Desafío en el sur de Asia
India y Pakistán están concentrando en la disputada Cachemira, y a lo largo de sus más de tres mil kilómetros de frontera, tropas y armamento -cazabombarderos y baterías de misiles incluidos- en el nivel más alarmante en quince años. Sus soldados cruzan fuego de mortero y ametralladora en la línea divisoria que los separa en los Himalayas. Tratándose de dos rivales históricos que han disputado tres guerras en medio siglo, y en posesión ambos del arma nuclear, la crisis se ensombrece por momentos, atizada por la retórica belicista de sus dirigentes. En Delhi, que ha retirado a su embajador de Islamabad y suspendido el transporte al país vecino, aumenta la presión sobre el primer ministro, Atal Behari Vajpayee, para que decida medidas militares. El ruido de sables es ahora mayor que en 1999, cuando los dos enemigos del subcontinente estuvieron al borde de la guerra tras la irrupción de combatientes islamistas procedentes de Pakistán en la zona india de Cachemira.
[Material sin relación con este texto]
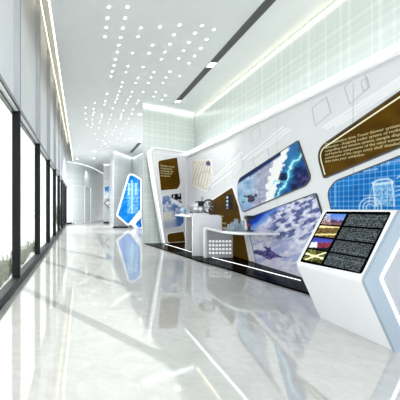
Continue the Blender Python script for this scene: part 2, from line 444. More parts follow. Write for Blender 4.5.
def linear_vent(y0, y1, label, lamps):
    r = empty('linear_vent', (3.3, y0, CEILZ), label, 'ceiling vent')
    fr = B(); x0, x1 = 3.20, 3.39
    box(fr, x0, x0 + .02, y0, y1, CEILZ - .012, CEILZ); box(fr, x1 - .02, x1, y0, y1, CEILZ - .012, CEILZ)
    box(fr, x0, x1, y1, y1 + .02, CEILZ - .012, CEILZ); box(fr, x0, x1, y0 - .02, y0, CEILZ - .012, CEILZ)
    obj('vent_frame', fr, M['vent'], r)
    obj('vent_back', box(B(), x0 + .02, x1 - .02, y0, y1, CEILZ - .003, CEILZ), M['ventdark'], r)
    sl = B()
    for k in range(3): box(sl, x0 + .045 + k * .045, x0 + .06 + k * .045, y0, y1, CEILZ - .01, CEILZ - .003)
    obj('vent_slat', sl, M['vent'], r)
    for ly in lamps:
        obj('square_lamp', box(B(), x0 + .01, x1 - .01, ly, ly + .26, CEILZ - .016, CEILZ - .01), M['lampbulb'], r)
linear_vent(4.5, 11.7, 'long dark slotted vent strip in the near ceiling beside the glass frieze', (8.4, 11.35))
linear_vent(18.3, 22.0, 'short dark slotted vent strip in the ceiling far down the hall', (18.35,))
dl = tag(obj('downlight', cyl(B(), (2.95, 16.6, CEILZ - .02), (2.95, 16.6, CEILZ), .07), M['led_dot']), 'bright round downlight in the ceiling above the corner of the glass block', 'ceiling light')
dx, dy = ceil_at(140, 114.3); dl.location = (dx - 2.95, dy - 16.6, 0)
for dx, dy in ((-.2, 25.0), (1.0, 24.6), (1.4, 19.0), (2.6, 17.6), (.9, 21.5)):  # glowing discs added to brighten the far hall
    o = tag(obj('downlight', cyl(B(), (0, 0, -.02), (0, 0, 0), .07), M['led_dot']), 'tiny round fill lamp added in the far ceiling in front of the end wall', 'ceiling light', 'added far lamps')
    o.location = (dx, dy, CEILZ)
def washer(x, y, aim, e, size=100):  # fill spots added to brighten the far hall and the glass blocks
    o = tag(obj('downlight', cyl(B(), (0, 0, -.03), (0, 0, 0), .05), M['white']), 'small white fill lamp added in the ceiling, %s' % ('over the near tables' if y < 12 else 'far down the hall'), 'ceiling light', 'added fill lamps ' + ('near' if y < 12 else 'far'))
    o.location = (x, y, CEILZ)
    l = bpy.data.lights.new('fill_light', 'SPOT'); l.energy = e; l.spot_size = math.radians(size); l.spot_blend = .7; l.shadow_soft_size = .12
    lo = bpy.data.objects.new('fill_light', l); COL.objects.link(lo); lo.parent = o; lo.location = (0, 0, -.08)
    lo.rotation_euler = Vector(aim).to_track_quat('-Z', 'Y').to_euler()
washer(-.1, 19.5, (.05, 1, -.8), 420, 84); washer(1.2, 20.5, (.0, 1, -.8), 360, 84); washer(1.3, 15.0, (.15, 1, -.7), 600, 84)
washer(1.9, 7.6, (.25, 1, -.95), 190, 88)
# washer on the end wall
sp = bpy.data.lights.new('wall_washer', 'SPOT'); spo = bpy.data.objects.new('wall_washer', sp); COL.objects.link(spo)
spo.location = (.75, 28.2, CEILZ - .1); sp.energy = 50; sp.spot_size = math.radians(70); sp.spot_blend = .8; sp.shadow_soft_size = .05; sp.color = (1, 1, .95)
spo.rotation_euler = Vector((0, .45, -1)).to_track_quat('-Z', 'Y').to_euler()

# ------------------------------------------------------------------ graphic boards on the long wall
def poster(pl, pix, rad, paint, label, step=.02, edge='edge', name='graphic_panel', m='print', cat='wall graphic', bw=.02, thick=.02):
    uv = rounded([pl.hit(*p) for p in pix], rad)
    cu = sum(p[0] for p in uv) / len(uv); cv = min(p[1] for p in uv)
    r = empty(name, pl.P(cu, cv), label, cat)
    obj('backing_board', slab(pl, uv, .001, thick), M['white'], r)
    obj('border', band(pl, uv, bw, .001, thick + .004), M[edge], r)
    painted(pl, uv, paint, thick + .002, step, 'printed_image', M[m], r)
    return r

def paint_storm(x, y):
    n = fbm(x, y, .12, 1); n2 = fbm(x, y, .3, 2)
    sky = mixc((205, 222, 240), (120, 160, 205), .5 + n * .9 + (y - 190) * .01)
    cloud = mixc((205, 206, 224), (140, 146, 178), .5 + n2 * .8)
    c = mixc(sky, cloud, sst(252, 262, x + n * 5 - (175 - y) * .15))
    jag = n2 * 3.5 + (1.6 if int((y + 500) / 4.0) % 2 else -1)
    cx = 284 - (y - 150) * .30
    if y > 188: cx = 272.5 - (y - 188) * .1
    right = mixc((28, 84, 150), (12, 22, 62), .5 + n * 1.3 + (x - 295) * .02)
    lav = mixc((70, 75, 130), (30, 28, 75), .5 + n2)
    right = mixc(right, lav, sst(292, 304, x) * sst(168, 178, y))
    right = mixc(right, (60, 130, 190), .8 * sst(12, 3, abs(x - cx - 10)) * sst(180, 160, y))
    c = mixc(c, right, sst(-1, 1.0, x - cx - 2.5 - jag * .35))
    w = 5.6 + n * 1.5 - (1.5 if y > 190 else 0)
    c = mixc(c, (255, 255, 255), sst(w + 1, w - .6, abs(x - cx + jag * .6)))
    bolt = [(303, 154), (299, 160), (295, 161), (291, 168), (289, 173), (291, 176), (287, 182), (285, 187), (281, 190), (278, 199)]
    d = pathd(x + n2 * 2, y, bolt)
    if x > cx: c = mixc(c, (70, 185, 225), .75 * sst(5.5, .5, d)); c = mixc(c, (190, 250, 255), sst(1.3, .3, d))
    d2 = pathd(x, y, [(287, 182), (276, 181), (272, 186)]); c = mixc(c, (120, 220, 240), .8 * sst(1.3, .2, d2) if x > cx else 0)
    if 270 < x < 288 and 173 < y < 180 and x > cx + 4: c = mixc(c, (22, 26, 60), .8)
    top = 181 - (x - 239) * .675
    if x < 282: c = mixc((24, 42, 96), c, sst(1.5, 3.5 + (1.4 if x > 250 else 0), y - top))
    d = math.hypot((x - 245.5), (y - 199)); c = mixc(c, (60, 160, 165), .8 * sst(4.0, 1.0, d + n2 * 3)); c = mixc(c, (190, 225, 225), .6 * sst(1.0, .2, abs(d - 1.6)))
    d = math.hypot((x - 252) / 1.4, (y - 198.5)); c = mixc(c, (40, 36, 58), .9 * sst(4.4, 2.0, d + n2 * 5)); c = mixc(c, (140, 80, 110), .6 * sst(1.4, .5, d + n2))
    c = mixc(c, (140, 165, 210), .7 * sst(201, 206, y) * sst(258, 248, x))
    return c
poster(WB, [(238.5, 180), (298.5, 141.5), (311, 178), (306, 185), (244, 211.5), (239.5, 200)], [.22, .02, .30, .22, .05, .3], paint_storm,
       'framed glacier and lightning storm picture, upper of the two on the long white wall', .016, cat='wall graphic')

JET = [[(251, 252), (258, 249.5), (266, 251), (270, 247), (272, 248), (272, 252.5), (284, 256.5), (288, 258), (276, 257.5), (270, 260), (264, 256.5), (256, 254)],
       [(264, 247), (267, 246), (280, 256), (276, 257)]]
def paint_jet(x, y):
    n = fbm(x, y, .08, 5); n2 = fbm(x, y, .22, 6); n3 = fbm(x + y, y, .5, 8)
    c = mixc((238, 238, 250), (188, 190, 228), .35 + n2 * .9 + n * .5)
    c = mixc(c, (214, 208, 222), .4 * sst(245, 262, y))
    up = sst(243, 232, y + n * 6) * sst(262, 278, x + n * 8)
    up = max(up, sst(225, 212, y + n * 5) * sst(268, 274, x))
    slate = mixc((92, 104, 158), (60, 70, 130), n3 + .5)
    c = mixc(c, slate, up * .9 * sst(-.05, .28, fbm(x * .8, y * 1.5 + x * .5, .14, 7) + .10 + n3 * .12))
    space = (x - 250) + (y - 216) * 1.25 + n * 3
    c = mixc((14, 60, 190), c, sst(12, 26, space)); c = mixc((6, 6, 40), c, sst(-4 + (225 - y) * .8, 10 + (225 - y) * .5, space))
    c = mixc(c, (120, 170, 240), .6 * sst(6, 0, abs(space - 18))) if y < 235 else c
    wisps = sst(.15, .35, fbm(x * .4 + y * .9, y * .2 - x * .1, .16, 9)); c = mixc(c, (165, 175, 220), wisps * .85 if y > 232 else 0)
    if inpoly(x, y, JET[0]) or inpoly(x, y, JET[1]): c = mixc((44, 50, 116), (120, 104, 158), .5 + n3 * 1.6)
    return c
poster(WB, [(247, 219), (316.5, 194), (346, 296), (259, 270)], [.06, .04, .03, .03], paint_jet,
       'fighter jet picture over clouds and blue earth, low on the wall behind the kiosk', .018)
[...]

A raíz del ataque suicida del pasado 13 de diciembre contra el Parlamento de Delhi -14 muertos-, el Gobierno indio exigió a Pakistán el inmediato desmantelamiento de dos de los grupos armados fundamentalistas con base en Pakistán, que pretenden la secesión de Cachemira, el único Estado indio de mayoría musulmana. Y amenaz, en caso contrario, al general Pervez Musharraf con tomarse la justicia por su mano y atacar sus campos de entrenamiento al otro lado de la línea divisoria.
El golpista Musharraf ha construido parte de su legitimidad en torno a Cachemira, una causa apoyada por la mayoría de los paquistaníes. Para un hombre que ya se ha granjeado la enemiga de muchos musulmanes radicales por su apoyo a EE UU contra los talibanes, mostrarse ahora especialmente duro con los grupos fundamentalistas que combaten la dominación india del territorio en disputa podría resultar suicida. El líder paquistaní se ha limitado al aparente arresto domiciliario de Maulana Mashood Azhar, jefe de uno de los grupúsculos y un viejo conocido de las prisiones indias, de las que fue excarcelado en diciembre de 1999 a cambio de la libertad de 155 pasajeros de un avión de Indian Airlines desviado a Kandahar, en Afganistán. Delhi juzga esta medida, junto con la congelación de cuentas de las dos organizaciones fundamentalistas, absolutamente insuficiente.
Aun sin considerar los riesgos de un enfrentamiento atómico, la posibilidad de una guerra entre India y Pakistán hace imprescindible una enérgica acción diplomática. Y esa iniciativa urgente sólo Washington puede llevarla a cabo. Aprovechando la asociación insospechadamente estrecha con Pakistán forjada por la guerra en Afganistán, EE UU debe retomar como misión prioritaria la de enfriar los ánimos entre los dos vecinos nucleares. La Casa Blanca puede estar cogida entre dos fuegos debido a su propia guerra contra el terrorismo, pero es el único poder exterior con capacidad de interlocución suficiente ante los dos bandos.
Washington, hasta ahora, a causa de su necesidad de Musharraf y por miedo a su caída, se ha hecho escaso eco de las acusaciones indias de indulgencia paquistaní frente al extremismo islamista. Pero sus propios pronunciamientos contra el terrorismo -ha declarado fuera de la ley las dos organizaciones cuyo desmantelamiento Delhi exige a Islamabad- hacen progresivamente insostenible la condescendencia de George Bush en este terreno. Por no considerar que si la confrontación en Cachemira va a más, Pakistán retirará sus tropas de la frontera afgana, dedicadas ahora a intentar evitar la fuga de los jefes de Al Qaeda. En cualquier caso, la eventualidad de un conflicto a gran escala en el sur de Asia, cuando el de la vecina Afganistán permanece inacabado y suenan tambores de guerra en otros puntos del planeta, es mucho más de lo que el precario orden internacional puede permitirse.